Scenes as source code
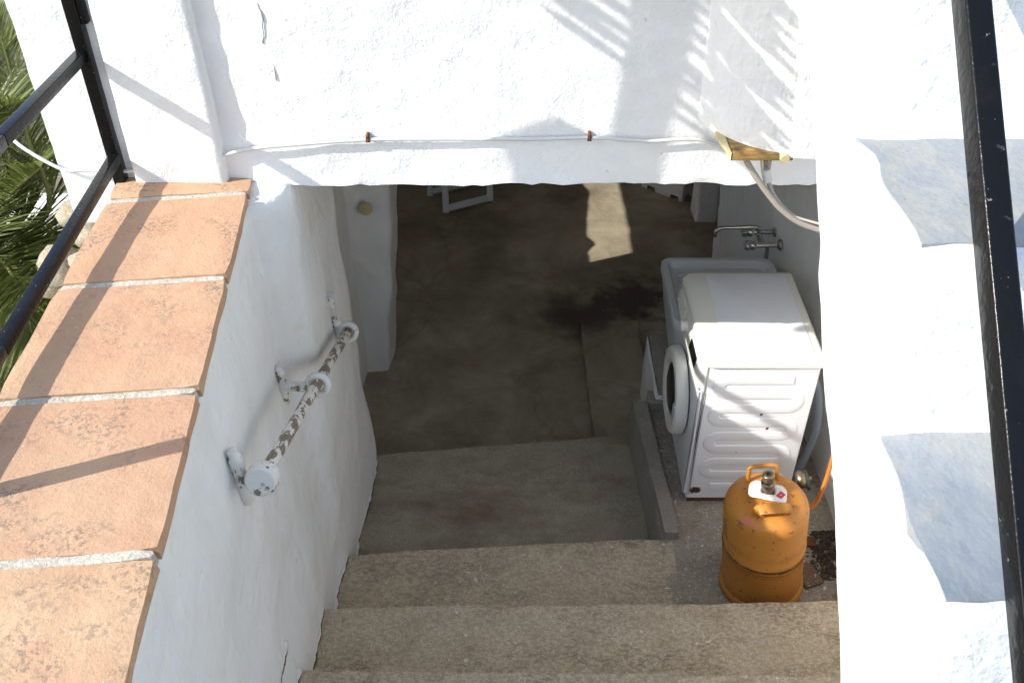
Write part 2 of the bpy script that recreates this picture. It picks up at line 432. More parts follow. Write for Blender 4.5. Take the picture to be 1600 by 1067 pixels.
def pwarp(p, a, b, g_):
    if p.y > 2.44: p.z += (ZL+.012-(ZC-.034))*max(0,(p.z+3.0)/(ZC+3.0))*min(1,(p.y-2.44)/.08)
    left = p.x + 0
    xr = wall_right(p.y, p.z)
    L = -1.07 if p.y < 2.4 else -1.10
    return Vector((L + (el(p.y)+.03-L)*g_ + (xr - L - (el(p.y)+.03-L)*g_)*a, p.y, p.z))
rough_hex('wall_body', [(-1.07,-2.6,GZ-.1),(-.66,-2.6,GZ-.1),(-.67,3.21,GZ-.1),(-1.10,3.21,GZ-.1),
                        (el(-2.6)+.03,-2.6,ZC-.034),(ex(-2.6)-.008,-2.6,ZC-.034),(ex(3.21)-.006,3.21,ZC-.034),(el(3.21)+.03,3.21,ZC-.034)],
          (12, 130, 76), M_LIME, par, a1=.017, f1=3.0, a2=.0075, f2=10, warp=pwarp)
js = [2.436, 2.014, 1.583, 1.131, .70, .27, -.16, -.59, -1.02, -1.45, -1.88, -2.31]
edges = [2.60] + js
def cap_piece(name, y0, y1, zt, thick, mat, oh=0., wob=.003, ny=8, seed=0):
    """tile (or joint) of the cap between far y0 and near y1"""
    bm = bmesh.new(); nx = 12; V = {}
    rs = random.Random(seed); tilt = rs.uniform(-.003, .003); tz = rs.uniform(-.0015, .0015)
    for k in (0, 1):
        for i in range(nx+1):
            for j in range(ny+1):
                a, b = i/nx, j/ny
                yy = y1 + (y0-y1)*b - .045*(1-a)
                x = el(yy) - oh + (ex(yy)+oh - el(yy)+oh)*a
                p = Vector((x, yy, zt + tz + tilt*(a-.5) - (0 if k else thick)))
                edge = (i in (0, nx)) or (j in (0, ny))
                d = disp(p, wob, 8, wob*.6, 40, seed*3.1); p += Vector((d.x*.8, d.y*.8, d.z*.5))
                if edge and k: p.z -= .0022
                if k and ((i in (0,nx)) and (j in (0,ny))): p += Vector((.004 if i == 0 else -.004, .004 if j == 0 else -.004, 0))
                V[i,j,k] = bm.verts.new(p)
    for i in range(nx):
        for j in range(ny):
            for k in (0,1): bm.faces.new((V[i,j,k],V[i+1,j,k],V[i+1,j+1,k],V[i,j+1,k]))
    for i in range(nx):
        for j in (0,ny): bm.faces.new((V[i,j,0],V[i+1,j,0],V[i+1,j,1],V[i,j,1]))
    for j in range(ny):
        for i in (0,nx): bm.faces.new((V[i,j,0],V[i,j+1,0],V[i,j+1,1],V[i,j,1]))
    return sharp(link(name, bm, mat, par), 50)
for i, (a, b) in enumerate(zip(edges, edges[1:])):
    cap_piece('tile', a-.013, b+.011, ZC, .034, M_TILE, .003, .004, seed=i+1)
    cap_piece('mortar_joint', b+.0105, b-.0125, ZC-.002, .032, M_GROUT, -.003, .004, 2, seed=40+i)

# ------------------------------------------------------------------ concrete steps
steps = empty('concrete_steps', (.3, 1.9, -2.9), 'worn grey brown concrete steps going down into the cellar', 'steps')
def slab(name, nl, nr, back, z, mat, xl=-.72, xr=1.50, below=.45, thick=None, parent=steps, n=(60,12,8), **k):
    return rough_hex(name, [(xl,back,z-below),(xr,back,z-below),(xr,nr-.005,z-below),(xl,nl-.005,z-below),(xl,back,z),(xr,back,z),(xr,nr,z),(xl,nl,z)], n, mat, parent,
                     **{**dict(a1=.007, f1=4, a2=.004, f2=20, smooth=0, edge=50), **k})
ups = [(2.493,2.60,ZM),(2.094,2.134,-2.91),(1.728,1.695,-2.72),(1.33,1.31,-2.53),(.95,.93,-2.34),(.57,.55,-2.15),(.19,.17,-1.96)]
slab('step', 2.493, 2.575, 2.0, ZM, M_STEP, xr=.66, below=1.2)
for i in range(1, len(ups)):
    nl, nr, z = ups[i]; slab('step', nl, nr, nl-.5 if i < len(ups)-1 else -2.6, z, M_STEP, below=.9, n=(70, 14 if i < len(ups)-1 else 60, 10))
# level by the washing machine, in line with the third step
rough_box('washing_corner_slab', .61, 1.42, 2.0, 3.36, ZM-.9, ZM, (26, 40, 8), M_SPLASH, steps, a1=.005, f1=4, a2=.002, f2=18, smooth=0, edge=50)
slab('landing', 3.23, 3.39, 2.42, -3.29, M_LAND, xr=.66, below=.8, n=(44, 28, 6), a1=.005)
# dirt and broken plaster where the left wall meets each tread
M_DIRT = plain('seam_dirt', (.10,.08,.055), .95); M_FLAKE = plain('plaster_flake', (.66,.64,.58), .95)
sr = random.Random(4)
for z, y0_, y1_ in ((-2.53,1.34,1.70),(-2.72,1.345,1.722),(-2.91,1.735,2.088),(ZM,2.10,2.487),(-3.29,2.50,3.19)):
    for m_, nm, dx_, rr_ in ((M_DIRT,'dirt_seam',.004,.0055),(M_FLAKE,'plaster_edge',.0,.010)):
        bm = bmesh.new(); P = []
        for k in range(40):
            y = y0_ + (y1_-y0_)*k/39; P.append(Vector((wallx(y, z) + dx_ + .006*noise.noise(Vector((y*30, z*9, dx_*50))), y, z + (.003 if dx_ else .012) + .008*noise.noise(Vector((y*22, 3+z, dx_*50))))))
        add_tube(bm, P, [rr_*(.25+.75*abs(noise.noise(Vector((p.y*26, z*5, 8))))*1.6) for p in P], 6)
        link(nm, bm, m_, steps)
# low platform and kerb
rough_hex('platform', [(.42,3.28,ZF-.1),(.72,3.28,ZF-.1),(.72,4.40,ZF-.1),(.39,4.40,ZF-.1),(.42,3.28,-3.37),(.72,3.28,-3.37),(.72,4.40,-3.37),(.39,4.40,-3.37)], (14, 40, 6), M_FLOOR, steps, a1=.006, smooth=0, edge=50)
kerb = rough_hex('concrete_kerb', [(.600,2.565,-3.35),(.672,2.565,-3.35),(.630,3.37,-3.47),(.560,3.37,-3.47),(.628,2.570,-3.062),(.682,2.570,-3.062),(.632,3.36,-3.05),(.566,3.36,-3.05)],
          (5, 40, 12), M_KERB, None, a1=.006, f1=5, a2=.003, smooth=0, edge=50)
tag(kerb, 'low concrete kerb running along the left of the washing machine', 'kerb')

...

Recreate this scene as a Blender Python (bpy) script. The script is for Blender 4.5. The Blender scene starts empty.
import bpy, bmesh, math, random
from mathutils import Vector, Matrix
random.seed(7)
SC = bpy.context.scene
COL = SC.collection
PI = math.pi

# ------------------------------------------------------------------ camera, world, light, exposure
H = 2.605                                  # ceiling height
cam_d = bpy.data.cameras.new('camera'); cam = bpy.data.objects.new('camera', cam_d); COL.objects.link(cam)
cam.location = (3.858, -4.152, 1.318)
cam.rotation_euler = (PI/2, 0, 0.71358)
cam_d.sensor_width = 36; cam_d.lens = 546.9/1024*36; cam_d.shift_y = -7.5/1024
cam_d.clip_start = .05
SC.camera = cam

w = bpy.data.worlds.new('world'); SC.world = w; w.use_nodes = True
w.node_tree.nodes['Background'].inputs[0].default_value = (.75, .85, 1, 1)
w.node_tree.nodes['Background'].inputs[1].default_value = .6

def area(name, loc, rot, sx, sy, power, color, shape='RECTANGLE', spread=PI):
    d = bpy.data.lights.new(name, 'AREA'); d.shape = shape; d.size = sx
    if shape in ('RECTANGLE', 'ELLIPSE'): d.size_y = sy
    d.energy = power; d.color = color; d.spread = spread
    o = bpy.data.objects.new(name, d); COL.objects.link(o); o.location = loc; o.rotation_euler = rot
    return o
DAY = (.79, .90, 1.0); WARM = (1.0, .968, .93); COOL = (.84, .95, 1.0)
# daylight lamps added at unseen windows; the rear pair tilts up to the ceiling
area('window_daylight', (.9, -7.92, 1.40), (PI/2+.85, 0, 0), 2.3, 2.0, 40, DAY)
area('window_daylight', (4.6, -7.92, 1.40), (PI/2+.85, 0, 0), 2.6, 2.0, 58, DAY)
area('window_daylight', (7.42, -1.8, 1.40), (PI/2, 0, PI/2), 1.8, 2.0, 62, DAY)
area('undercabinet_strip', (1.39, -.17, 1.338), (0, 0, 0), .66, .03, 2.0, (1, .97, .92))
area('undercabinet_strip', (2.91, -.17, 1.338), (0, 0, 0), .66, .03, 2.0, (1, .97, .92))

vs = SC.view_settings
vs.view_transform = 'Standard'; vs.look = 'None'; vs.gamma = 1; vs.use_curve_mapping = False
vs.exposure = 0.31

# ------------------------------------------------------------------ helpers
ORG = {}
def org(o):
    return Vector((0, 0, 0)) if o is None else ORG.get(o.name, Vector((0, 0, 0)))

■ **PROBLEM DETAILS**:
Say how many lines of the data hold the string "script". Reply with the number alone.

■ **EXERCISE RESPONSE**:
2